Jesse McCarthy, Ph.D.
Assistant professor jointly appointed in the Department of English and the Department of African and African American Studies at Harvard University
Jesse McCarthy, Ph.D. is an assistant professor jointly appointed in the Department of English and the Department of African and African American Studies at Harvard University. His research is concerned with the intersection between politics and aesthetics in African American literature, postwar or post-45 literary history, and Black Studies. His dissertation The Blue Period: Black Writing in the Early Cold War, 1945 – 1965 argues for a reinterpretation of black literary aesthetics in the early Cold War and for the value of a discrete periodization of that era. He is also interested in modernism, film, poetics, and translation.
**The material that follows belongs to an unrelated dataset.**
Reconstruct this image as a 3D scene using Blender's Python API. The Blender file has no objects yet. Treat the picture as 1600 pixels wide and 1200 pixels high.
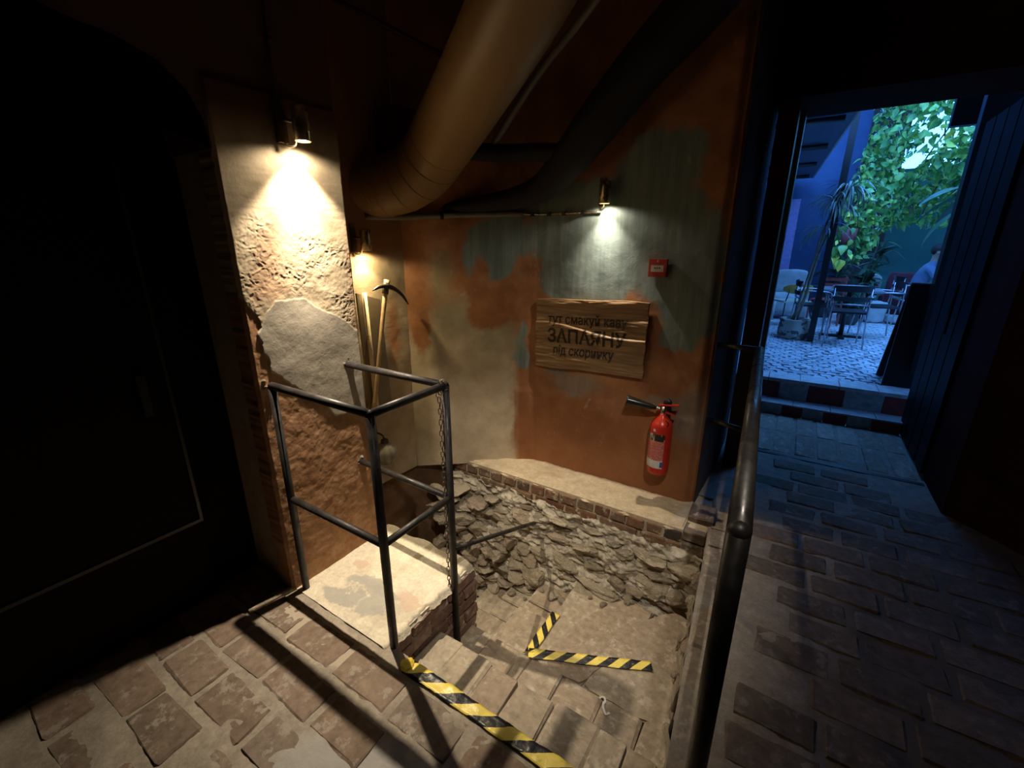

While a graduate student at Princeton University Dr. McCarthy founded a Digital Humanities project based on the Sylvia Beach archives held at Princeton’s Firestone Library called “Mapping Expatriate Paris.” His writing on culture, politics, and literature has appeared in The New York Times Book Review, The Nation, Dissent, The New Republic and n+1. He also serves as an editor at The Point.
Dr. McCarthy was recipient of a literary Whiting Award 2022 in the category non-fiction for his essay collection Who Will Pay Reparations on My Soul? He is also the author of The Fugitivities.